[Task details] Search the data for the word "scene" and copy every line where it occurs.
────────────────
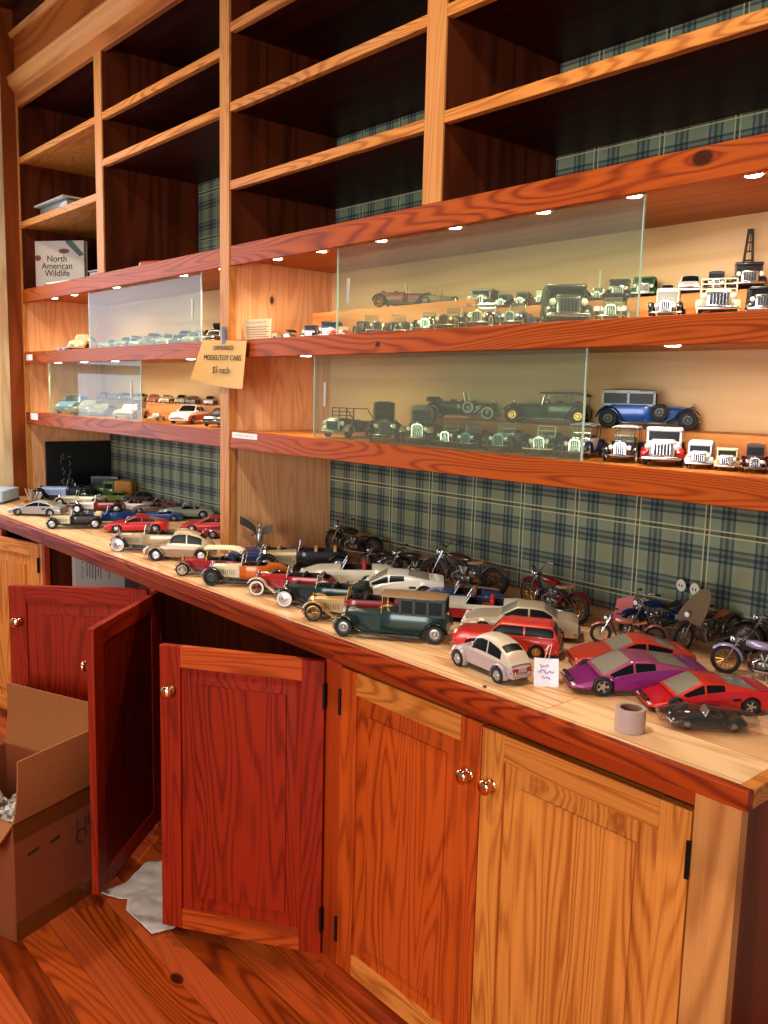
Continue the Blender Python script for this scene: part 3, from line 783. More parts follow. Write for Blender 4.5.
    RH = (roofz or .17) * L * tall
    tm = paint(top) if (top and style not in ('softtop',)) else (plain('top_cloth_' + (top or '2a2622'), top or '2a2622', .8))
    if closed:
        # cabin with pillars, windows and roof
        a0 = rx - r * .7 if style != 'van' else be; a1 = cow - L * (.02 if style != 'limo' else .17)
        q = MB(); wt = bw * .93
        def sec(X, ww, z0, z1): return [(X, -ww, z0), (X, -ww * .97, z1), (X, ww * .97, z1), (X, ww, z0)]
        q.loft([sec(a0 + L * .006, wt * .97, zt - .001, zt + RH), sec(a1 - L * .006, wt * .97, zt - .001, zt + RH)], 0)
        q.build('window', glass if style != 'van' else bm_, t)
        q = MB(); pw = L * .011
        xs = [a0, (a0 + a1) / 2, a1] if style != 'van' else [a0, a1 - L * .11, a1]
        if style == 'limo': xs = [a0, a0 + (a1 - a0) * .36, a0 + (a1 - a0) * .68, a1]
        for X in xs:
            for s in (-1, 1): q.box((X - pw, s * wt * .90, zt - .001), (X + pw, s * wt, zt + RH))
        q.box((a0 - L * .006, -wt, zt - .001), (a1 + L * .004, wt, zt + RH * .12)); q.box((a0 - L * .006, -wt, zt + RH * .84), (a1 + L * .004, wt, zt + RH * 1.0))
        q.build('pillar', tm if (top and style == 'closed') else bm_, t)
        q = MB(); X1 = a1 + L * .02 if style != 'limo' else cow + L * .0
        rg = []
        for k in range(5):
            X = a0 - L * .012 + (X1 - a0 + L * .012) * k / 4; e = .96 if k in (0, 4) else 1.02; h1 = RH * (.0 if k in (0, 4) else .06)
            rg.append([(X, -wt * e, zt + RH * .97), (X, -wt * e, zt + RH * 1.04), (X, -wt * .5, zt + RH * 1.10 + h1), (X, wt * .5, zt + RH * 1.10 + h1), (X, wt * e, zt + RH * 1.04), (X, wt * e, zt + RH * .97)])
        q.loft(rg, 0); q.build('roof', tm, t, angle=50)
        if style == 'limo':
            q = MB()
            for s in (-1, 1): q.tube([(cow - L * .01, s * wt * .9, zt), (cow - L * .02, s * wt * .93, zt + RH)], L * .006, 6)
            q.tube([(cow - L * .015, -wt * .9, zt + RH * .5), (cow - L * .015, wt * .9, zt + RH * .5)], L * .005, 6)
            q.build('windshield_frame', BRASSY, t)
    else:
        q = MB(); hh = RH * .75; X = cow - L * .02
        for s in (-1, 1): q.tube([(X, s * bw * .80, zt - L * .01), (X - L * .025, s * bw * .78, zt + hh)], L * .006, 6)
        for f_ in (.04, .55, 1.0): q.tube([(X - L * .025 * f_, -bw * .79, zt + hh * f_), (X - L * .025 * f_, bw * .79, zt + hh * f_)], L * .005, 6)
        wf = q.build('windshield_frame', lamps, t)
        q = MB(); q.box((X - L * .004, -bw * .76, zt), (X, bw * .76, zt + hh * .98), 0, Matrix.Translation((X, 0, zt)) @ Matrix.Rotation(R(-8), 4, 'Y') @ Matrix.Translation((-X, 0, -zt)))
        q.build('windshield', glass_car(), wf)
        nseat = 2 if not boat else 1
        for k in range(nseat):
            cx = c1 - L * .14 - k * L * .20
            if cx - L * .05 < c0: break
            q = MB(); q.rbox((cx + L * .03, 0, zf + hb * .42), (L * .11, bw * 1.5, hb * .45), L * .015); q.rbox((cx - L * .03, 0, zf + hb * .85), (L * .035, bw * 1.5, hb * .85), L * .014); q.build('seat', seat, t)
        q = MB(); T = Matrix.Translation((cow - L * .09, bw * .35, zt + hb * .15)) @ Matrix.Rotation(R(-55), 4, 'Y'); rr = L * .035
        q.tube([(rr * math.cos(a), rr * math.sin(a), 0) for a in [2 * PI * i / 14 for i in range(15)]], L * .0045, 5, 0, T); q.tube([(0, 0, 0), (0, 0, -L * .08)], L * .004, 5, 0, T); q.box((-rr, -L * .004, -.0004), (rr, L * .004, .0004), 0, T)
        q.build('steering_wheel', DARK, t)
        if style == 'softtop':
            q = MB(); rg = []
            a0 = rx - r * .9; a1 = cow - L * .0
            for k in range(9):
                u = k / 8; X = a0 + (a1 - a0) * u; zz = zt + RH * (1.0 + .05 * math.sin(PI * u)) - (RH * .25 * max(0, 1 - u * 6)); wd = bw * 1.02
                rg.append([(X, -wd, zz - RH * .10), (X, -wd, zz), (X, -wd * .5, zz + RH * .09), (X, wd * .5, zz + RH * .09), (X, wd, zz), (X, wd, zz - RH * .10), (X, wd * .96, zz - RH * .10), (X, wd * .9, zz - RH * .02), (X, -wd * .9, zz - RH * .02), (X, -wd * .96, zz - RH * .10)])
            q.loft(rg, 0); q.build('soft_top', plain('top_cloth_' + (top or 'e6d8b4'), top or 'e6d8b4', .8), t, angle=50)
            q = MB()
            for s in (-1, 1):
                for X in (a0 + L * .03, (a0 + c1) / 2): q.tube([(X, s * bw * .96, zt - hb * .1), (X - L * .02, s * bw * .98, zt + RH * .95)], L * .005, 6)
            q.build('top_bow', DARK, t)
        elif style == 'folded':
            q = MB(); q.rbox((rx - r * .5, 0, zt + hb * .22), (L * .13, bw * 1.95, hb * .5), hb * .2); q.build('folded_top', plain('top_cloth_' + (top or '2a2622'), top or '2a2622', .8), t)
    # fenders and running boards
    fw = L * .036 if guard else L * .03
    def fend(cx, a_from, a_to, tail, nm):
        for s in (-1, 1):
            rg = []; ra = r * 1.17; yc_ = s * (w - fw)
            pts = []
            for k in range(13):
                an = R(a_from + (a_to - a_from) * k / 12); pts.append((cx + ra * math.cos(an), r + ra * math.sin(an)))
            if tail: pts += tail
            for i, (px, pz) in enumerate(pts):
                a = pts[max(i - 1, 0)]; b = pts[min(i + 1, len(pts) - 1)]; dx, dz = b[0] - a[0], b[1] - a[1]; dl = math.hypot(dx, dz) or 1; nx, nz = dz / dl, -dx / dl
                if nx * (px - cx) + nz * (pz - r) < 0 and i < 13: nx, nz = -nx, -nz
                if i >= 13: nx, nz = (nx, nz) if nz > 0 else (-nx, -nz)
                th = L * .006; cr = L * .014
                rg.append([(px, yc_ - fw, pz), (px + nx * cr * .7, yc_ - fw * .6, pz + nz * cr * .7), (px + nx * cr, yc_, pz + nz * cr), (px + nx * cr * .7, yc_ + fw * .6, pz + nz * cr * .7), (px, yc_ + fw, pz), (px + nx * (cr - th), yc_, pz + nz * (cr - th))])
            q = MB(); q.loft(rg, 0); q.build(nm, fm, t, angle=55)
    zrb = r * .62
    if guard:
        fend(fx, 25, 165, [(fx - r * 1.55, r * 1.0), (fx - r * 2.1, zrb * 1.05)], 'front_fender')
        fend(rx, 175, 20, [(rx + r * 1.35, r * .95), (rx + r * 1.6, zrb * 1.05)], 'rear_fender')
        for s in (-1, 1):
            q = MB(); q.box((rx + r * 1.5, s * (w - fw * 2.1), zrb - L * .004), (fx - r * 2.0, s * w, zrb + L * .006)); q.build('running_board', fm if lod < 2 else DARK, t)
    else:
        for s in (-1, 1):
            for a in (fx, rx):
                q = MB(); ra = r * 1.12
                q.loft([[(a + ra * math.cos(R(d)) * k_, s * (w - L * .005) + yy, r + ra * math.sin(R(d)) * k_) for k_, yy in ((1, -fw * .6), (1.05, 0), (1, fw * .6), (.98, 0))] for d in range(20, 165, 12)]); q.build('fender', fm, t)
    nseg = 22 if lod else 16
    for a in (fx, rx):
        for s in (-1, 1): wheel(wheels, t, (a, s * (w - fw), r), r, s > 0, rimm, n=nseg)
    if spare:
        for s in (-1, 1): wheel(wheels, t, (cow + L * .035, s * (w * .74), r * 1.75), r * .92, s > 0, rimm, name='spare_wheel', n=nseg)
    # lamps, bumper
    for s in (-1, 1):
        q = MB(); T = Matrix.Translation((fx + r * .35, s * w * .52, zf + hb * .62)) @ Matrix.Rotation(R(90), 4, 'Y'); rr = L * .034
        q.lathe([(0, -rr * 1.0), (rr * .55, -rr * .8), (rr * .95, -rr * .1), (rr, rr * .15), (rr * .9, rr * .2)], 14, 0, T); q.lathe([(0, rr * .28), (rr * .6, rr * .24), (rr * .9, rr * .16), (0, rr * .1)], 14, 1, T)
        q.tube([(fx + r * .35, s * w * .52, zf + hb * .5), (fx + r * .2, s * w * .45, zf)], L * .006, 6)
        q.build('headlight', [lamps, LAMP], t)
    q = MB(); bxp = fx + r * 1.32
    q.tube([(bxp - L * .03, -w * .95, r * .9), (bxp, -w * .6, r * .9), (bxp + L * .006, 0, r * .9), (bxp, w * .6, r * .9), (bxp - L * .03, w * .95, r * .9)], L * .009, 8)
    for s in (-1, 1): q.box((fx + r * .4, s * w * .35 - L * .006, r * .86), (bxp, s * w * .35 + L * .006, r * .96))
    q.build('front_bumper', lamps, t)
    if pole:
        q = MB(); q.tube([(cow - L * .3, 0, zf + hb), (cow - L * .3 + pole[1] * L, 0, zf + hb + pole[0] * L)], L * .03, 8); q.build('boom', paint(pole[2]), t)
    return t
_gc = []
def glass_car():
    if not _gc: _gc.append(glass_mat('windscreen_glass', 'e8ece4', .06, 1.0))
    return _gc[0]

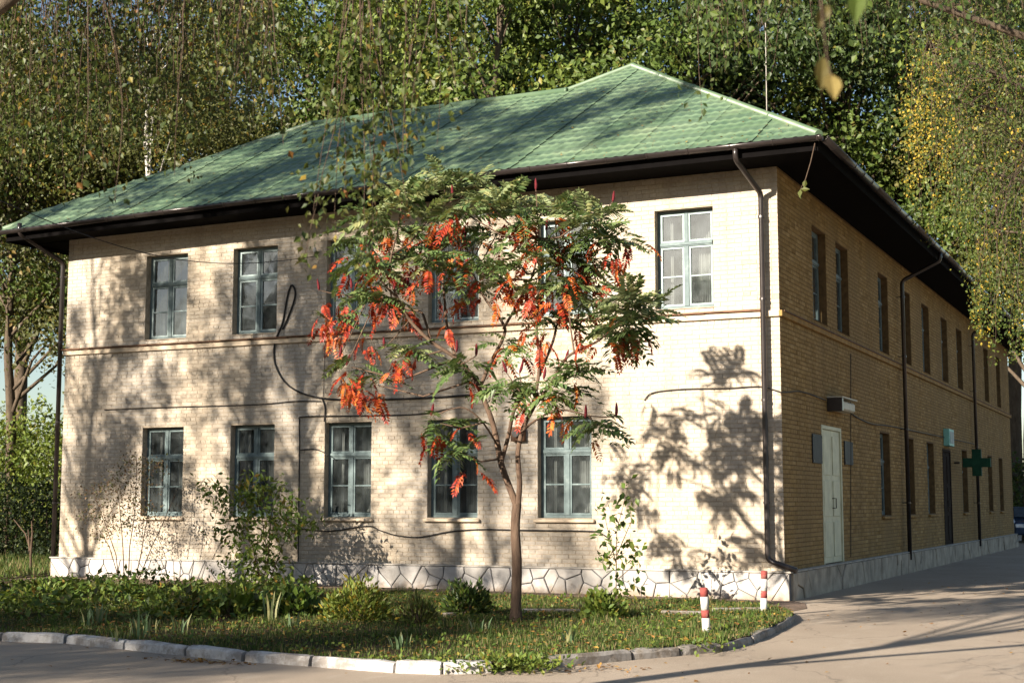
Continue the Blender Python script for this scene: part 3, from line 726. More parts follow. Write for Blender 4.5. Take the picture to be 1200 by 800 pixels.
────────────────
[Response to the task]
Continue the Blender Python script for this scene: part 3, from line 783. More parts follow. Write for Blender 4.5.
Continue the Blender Python script for this scene: part 3, from line 726. More parts follow. Write for Blender 4.5. Take the picture to be 1200 by 800 pixels.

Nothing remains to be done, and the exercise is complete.